We see it flip flop every few days. We think google is playing with some meta tag part of the algo attempting to get the scraping directories out.
FWIW, I hardly ever see dramatic changes in my Google rankings or referrals, though I did have a "canonical issue" in spring of 2005 that knocked me way down in Google for about two months.
There is one client's site that seems to have tanked severely - unfortunately we didn't create it nor do we host it and they themselves don't make time to actually pay attention to it unless something goes wrong (I just run their PPC for them) and I will make a few recommendations, but this happened to them back in March, and they recovered after a couple of weeks before they even got around to doing anything about it.
One of my own sites is having some problems as far as supplementals and duplicate content, but I think that's mainly because of a typo on my part that caused some bogus urls to get spidered before I caught the error, and hopefully it will recover when it's re-spidered.

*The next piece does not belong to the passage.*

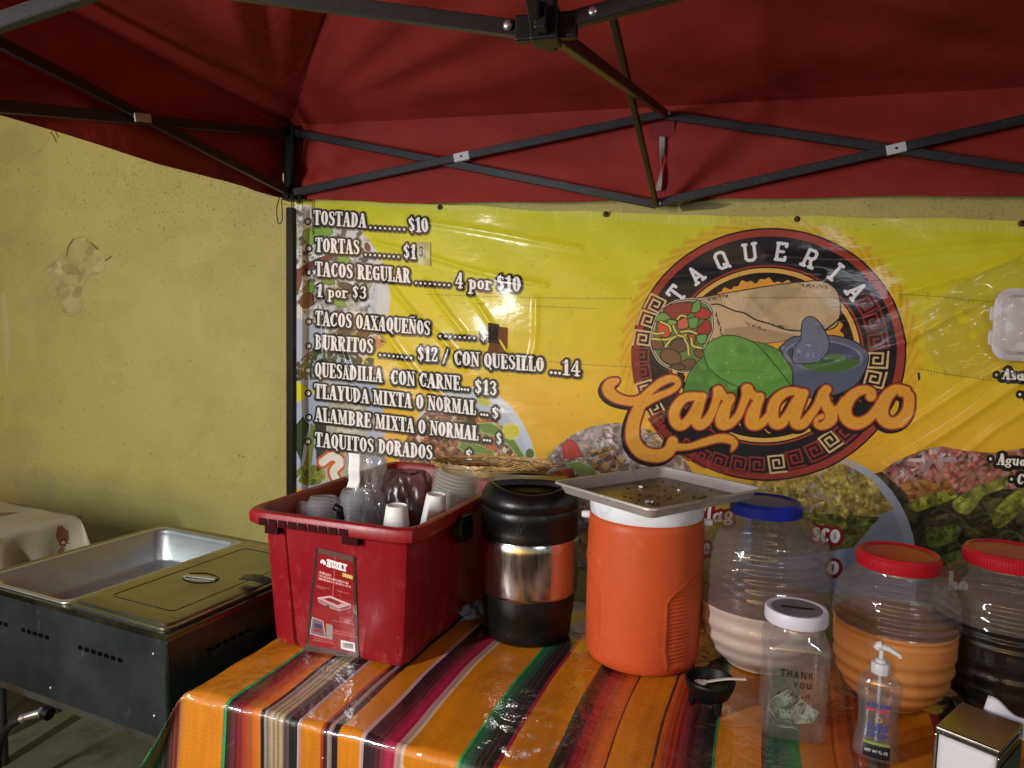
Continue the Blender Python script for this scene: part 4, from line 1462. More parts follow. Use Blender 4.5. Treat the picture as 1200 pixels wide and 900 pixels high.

One client site has given me food for thought. This site is in an extremely lucrative (and competitive) niche - SERPS are *always* dancing around, and we're always fighting for best position on a few dozen choice keyphrases. I'm *always* tweaking things trying to either move up, or recover, or get found on some new search terms. Anyway, the owner of the site had some personal business to take care of and had to put his business aside for a month, which meant we had to turn off all the PPC, and put up a little banner across the top of the home page "sorry, we'll be back at the beginning of 2007" - all the other content remained the same, but I haven't been doing any tweaking. THAT site has gone way UP for almost every search phrase. The lesson that I take from that is that I'm probably over-tweaking, and when he gets back to business, I'll have to restrain myself from messing around with the titles, tags and text so much.
Ever since modifying the code and using Apache mod_rewrite to develope search-friendly URL's, we've been booming. We get about 40,000 uniques a day and just about 45% come from Google, with 27% from all other search engines. Since the bulk of our traffic is non-members, Google performance is very valuable to us.
And ever since we started generating live sitemaps twice a day, new topics are appear on Google within 24 hours.
On a hunch that my home page was over-optimized (accidentally -- I'm strictly whitehat and don't really do much SEO) I decided to cut down on keyword density. The result was a slide from around #6 to #11. I changed things back more or less to how they were and I'm back to #9 or #10. I think my site deserves to be higher, but traffic overall is still very good.
On newer less established sites of mine, traffic is more volatile though with a general trend sharply upwards. I've no bad news to report at all I'm afraid.
Sean
jan - may: no changes to rankings. Held on to the good rankings we had for years. For our most competitive keyword, we ranked #11 on google.com.au and #3 when "Pages from Australia" was selected.
may-late june: back and forth. Sometimes #1 on google.com.au, sometimes back to the old #11. About that time I discovered McDar's DC tool.
late june: Appeared #1 on all Mcdar DCs for our most competitive keyword. Almost seems like they did an major update. They also started using DMOZ titles and descriptions.
July - start of october: We slowly lost ground and slipped back to #5 on google.com.au
Start of october: after a mod_rewrite produced a lot of duplicate content, we were penalised, and dropped to about #7 on google.com.au, and funnily enough 30 places on google.com for our most competitive keyword.
October: We robots.txt'd out the duplicate content and started researching and writing unique, well referenced (eg outbound links) content and bought some local directory links.
mid-November-December: We shot up in the rankings. On google.com (not google.com.au) we went from around 55 to 30, then from 30 to 18, now from 18 to 15. We now outrank some of the big, publicly listed US based companies on a really, really competitive keyword.
Lesson of the story is to produce quality content with outbound links. If you are an e-commerce site, get listed in relevant directories (it's easier in Australia as there's heaps of small local web directories with heaps of trust on google). Oh, and having a 1998 domain helps too.